List each line holding the string "script".

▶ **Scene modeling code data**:
⟨

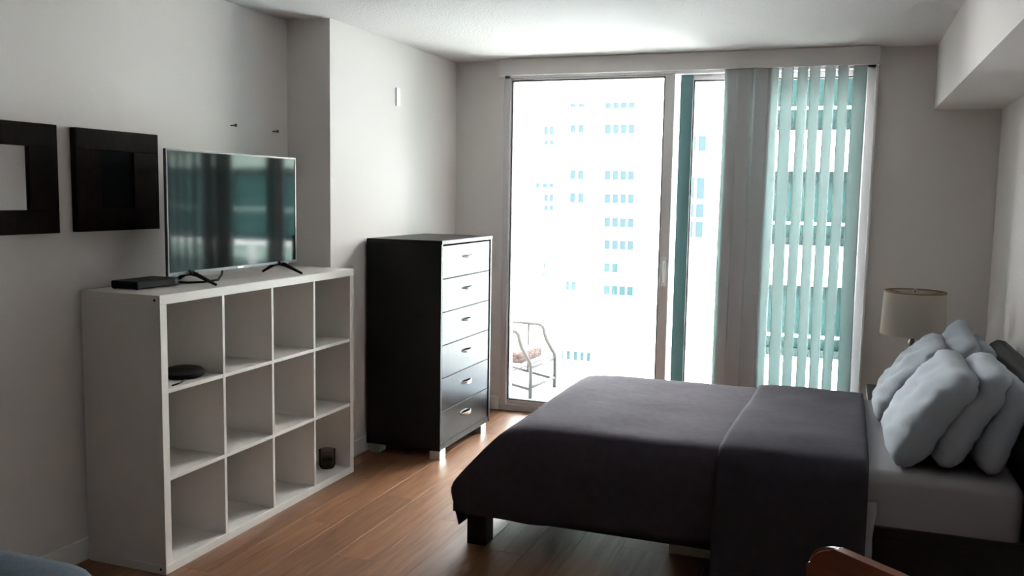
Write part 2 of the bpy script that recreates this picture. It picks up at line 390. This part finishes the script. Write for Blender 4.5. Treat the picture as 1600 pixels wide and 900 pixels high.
for x in (-37.0, -35.6, -34.0):
    obj('shop_front', B(x-0.5, x+0.5, YF-0.25, YF, -14.05, -13.45), 'shop', fb)
mb = thing('office_block', 'white block with tall teal windows behind the right-hand door panel', 'building', (-13, 100, -25))
obj('facade_wall', B(-17.6, 14, 100, 110, -25, 45), 'facade', mb)
for x in (-16.0, -14.9):
    for z0, z1 in ((1.3, 3.7), (-0.7, 0.85), (-2.9, -1.1), (6.5, 8.2)):
        window(mb, x, (z0+z1)/2, 0.9, round(z1-z0, 2), 100.0)
tw = thing('teal_glass_tower', 'nearby white banded building with teal window strips behind the blind slats', 'building', (2, 25, -25))
YT = 25.0; TX0, TX1 = -1.9, 32.1
obj('core', B(TX0, TX1, YT+0.5, YT+12, -25, 30), 'facade', tw)
obj('blank_bay_for_reflection', B(2.1, 10.1, YT-0.12, YT+0.5, -25, 30), 'facade', tw)  # out-of-view plain bay, added to keep the dresser's reflection white
for k in range(-3, 4):
    zb = 0.31+3.0*k                                    # window band bottom
    for (a0, a1, sp_h, pm, bm_) in ((TX0-0.1, 2.1, 1.05, 'tower_pane', 'facade'), (10.1, TX1, 0.45, 'wing_pane', 'wing_band')):  # second span is the unseen wing added for the television's reflection
        z0 = zb-1.05; z1 = z0+sp_h; hd = zb+1.95
        obj('spandrel', B(a0, a1, YT-0.15, YT+0.5, z0, z1), bm_, tw)
        obj('white_line', B(a0, a1, YT-0.05, YT+0.05, zb+0.55, zb+0.62), bm_, tw)
        obj('window_head', B(a0, a1, YT+0.1, YT+0.5, hd-0.23, hd), 'tower_dark', tw)
        obj('window_foot', B(a0, a1, YT+0.1, YT+0.5, z1, z1+0.22), 'tower_dark', tw)
        n = int(round((a1-a0)/2.0)); wd = (a1-a0)/n
        for j in range(n):
            x = a0+j*wd
            pn = obj('pane', B(x+0.05, x+wd, YT+0.3, YT+0.5, z1+0.22, hd-0.23), pm, tw)
            obj('mullion', B(x-0.02, x+0.05, YT+0.2, YT+0.5, z1+0.22, hd-0.23), 'tower_dark', pn)

# ------------------------------------------------------------------ cube shelf
SX0, SX1, SY0, SY1, SH = -2.850, -2.457, 2.762, 4.226, 1.12
sh = thing('cube_shelf', 'white cube bookcase of twelve open compartments under the television', 'shelf', (-2.65, 3.49, 0))
T = 0.038; t = 0.016
obj('top_board', B(SX0, SX1, SY0, SY1, SH-T, SH, 0.0015, 1), 'shelf', sh)
obj('bottom_board', B(SX0, SX1, SY0, SY1, 0.0, T, 0.0015, 1), 'shelf', sh)
obj('side_board', B(SX0, SX1, SY0, SY0+T, T, SH-T, 0.0015, 1), 'shelf', sh)
obj('side_board', B(SX0, SX1, SY1-T, SY1, T, SH-T, 0.0015, 1), 'shelf', sh)
cw = (SY1-SY0-2*T-3*t)/4; chh = (SH-2*T-2*t)/3
for k in range(3):
    y = SY0+T+cw*(k+1)+t*k
    obj('upright_divider', B(SX0, SX1-0.002, y, y+t, T, SH-T, 0.001, 1), 'shelf', sh)
for j in range(2):
    z = T+chh*(j+1)+t*j
    for k in range(4):
        y = SY0+T+(cw+t)*k
        obj('shelf_board', B(SX0, SX1-0.003, y, y+cw, z, z+t), 'shelf', sh)
for z in (SH-0.02, 0.02):
    bm = bmesh.new(); tube(bm, [(SX1-0.025, SY0-0.001, z), (SX1-0.025, SY0+0.004, z)], 0.005, 12); obj('screw', bm, 'black_plastic', sh)

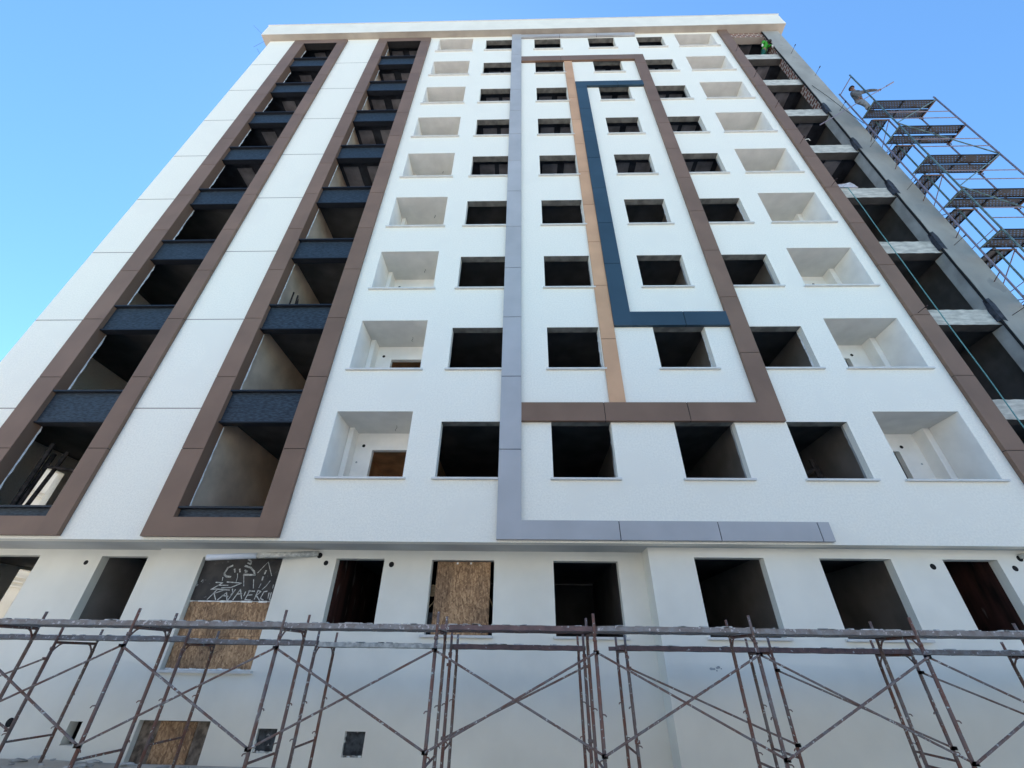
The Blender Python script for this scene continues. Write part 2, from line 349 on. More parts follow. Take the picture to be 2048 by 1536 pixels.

⟩

▶ **SOLUTION FOR THIS PROBLEM**:
Write part 2 of the bpy script that recreates this picture. It picks up at line 390. This part finishes the script. Write for Blender 4.5. Treat the picture as 1600 pixels wide and 900 pixels high.
The Blender Python script for this scene continues. Write part 2, from line 349 on. More parts follow. Take the picture to be 2048 by 1536 pixels.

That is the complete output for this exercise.